The exercise:
In the records below, find the line that contains "Build this scene" and the line that contains "C = scene.collection". Set down exactly those lines and every line between them, and nothing more.

Data rows:

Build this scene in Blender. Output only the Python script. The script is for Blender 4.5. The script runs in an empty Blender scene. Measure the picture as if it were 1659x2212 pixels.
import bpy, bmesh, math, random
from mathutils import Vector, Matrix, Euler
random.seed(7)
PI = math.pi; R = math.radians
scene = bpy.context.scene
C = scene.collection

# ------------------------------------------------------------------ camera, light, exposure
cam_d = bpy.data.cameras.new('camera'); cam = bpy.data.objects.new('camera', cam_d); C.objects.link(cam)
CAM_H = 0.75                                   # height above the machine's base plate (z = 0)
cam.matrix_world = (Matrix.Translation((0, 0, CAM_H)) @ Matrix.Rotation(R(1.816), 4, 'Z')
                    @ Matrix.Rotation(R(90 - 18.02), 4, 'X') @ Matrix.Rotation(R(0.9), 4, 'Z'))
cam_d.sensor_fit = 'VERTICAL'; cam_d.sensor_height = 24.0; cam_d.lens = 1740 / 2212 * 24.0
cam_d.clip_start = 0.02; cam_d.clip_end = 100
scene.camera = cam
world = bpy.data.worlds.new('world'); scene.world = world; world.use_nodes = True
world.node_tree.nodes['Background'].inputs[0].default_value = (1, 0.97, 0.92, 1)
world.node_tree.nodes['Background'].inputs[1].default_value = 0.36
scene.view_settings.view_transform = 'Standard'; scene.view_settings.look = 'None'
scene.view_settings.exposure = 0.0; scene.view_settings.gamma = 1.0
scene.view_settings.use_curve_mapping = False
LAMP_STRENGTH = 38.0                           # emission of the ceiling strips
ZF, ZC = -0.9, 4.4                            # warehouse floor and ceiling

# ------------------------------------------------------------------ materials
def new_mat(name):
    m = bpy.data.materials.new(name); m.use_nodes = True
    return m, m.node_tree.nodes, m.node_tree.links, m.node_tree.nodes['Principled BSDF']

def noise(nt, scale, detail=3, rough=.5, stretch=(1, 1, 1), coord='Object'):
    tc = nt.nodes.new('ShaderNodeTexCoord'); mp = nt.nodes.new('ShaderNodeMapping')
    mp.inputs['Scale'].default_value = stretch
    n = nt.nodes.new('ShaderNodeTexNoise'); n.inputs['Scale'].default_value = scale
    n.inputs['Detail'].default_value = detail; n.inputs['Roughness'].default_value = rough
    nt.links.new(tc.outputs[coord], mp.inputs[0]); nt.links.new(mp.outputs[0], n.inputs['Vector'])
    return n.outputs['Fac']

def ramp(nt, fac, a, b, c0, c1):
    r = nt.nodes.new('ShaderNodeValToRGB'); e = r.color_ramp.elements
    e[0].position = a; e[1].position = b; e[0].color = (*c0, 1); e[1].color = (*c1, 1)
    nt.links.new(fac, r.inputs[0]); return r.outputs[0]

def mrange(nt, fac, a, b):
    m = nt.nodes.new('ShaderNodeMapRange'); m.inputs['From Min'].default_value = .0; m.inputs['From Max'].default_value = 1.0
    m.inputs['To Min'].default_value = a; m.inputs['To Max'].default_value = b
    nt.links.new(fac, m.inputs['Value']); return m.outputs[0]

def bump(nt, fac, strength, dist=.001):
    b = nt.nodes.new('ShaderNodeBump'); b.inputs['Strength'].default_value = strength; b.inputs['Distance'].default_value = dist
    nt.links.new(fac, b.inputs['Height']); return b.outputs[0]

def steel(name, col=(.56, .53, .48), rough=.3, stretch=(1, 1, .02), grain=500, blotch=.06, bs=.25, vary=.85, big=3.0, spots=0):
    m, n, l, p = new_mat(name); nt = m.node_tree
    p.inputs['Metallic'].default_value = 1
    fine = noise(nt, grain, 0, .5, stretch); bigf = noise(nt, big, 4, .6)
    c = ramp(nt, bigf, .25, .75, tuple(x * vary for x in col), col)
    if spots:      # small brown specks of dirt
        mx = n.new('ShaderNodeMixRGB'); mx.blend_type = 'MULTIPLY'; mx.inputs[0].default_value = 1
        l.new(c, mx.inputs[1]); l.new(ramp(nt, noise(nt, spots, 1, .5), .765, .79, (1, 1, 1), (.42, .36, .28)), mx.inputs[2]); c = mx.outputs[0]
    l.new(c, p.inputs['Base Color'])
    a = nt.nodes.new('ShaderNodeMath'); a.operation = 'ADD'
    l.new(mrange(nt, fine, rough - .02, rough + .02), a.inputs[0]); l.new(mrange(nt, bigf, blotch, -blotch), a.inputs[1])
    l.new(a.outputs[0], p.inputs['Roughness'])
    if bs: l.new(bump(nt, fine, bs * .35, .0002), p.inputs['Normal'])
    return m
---
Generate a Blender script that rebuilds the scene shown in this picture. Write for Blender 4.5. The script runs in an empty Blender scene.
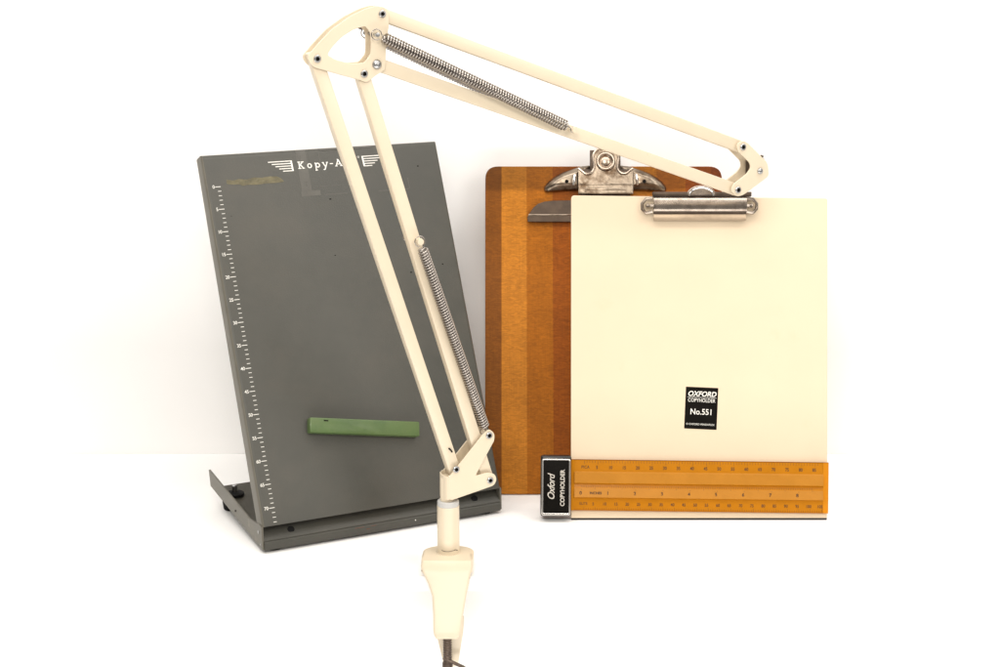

Expected output:
Build this scene in Blender. Output only the Python script. The script is for Blender 4.5. The script runs in an empty Blender scene. Measure the picture as if it were 1659x2212 pixels.
import bpy, bmesh, math, random
from mathutils import Vector, Matrix, Euler
random.seed(7)
PI = math.pi; R = math.radians
scene = bpy.context.scene
C = scene.collection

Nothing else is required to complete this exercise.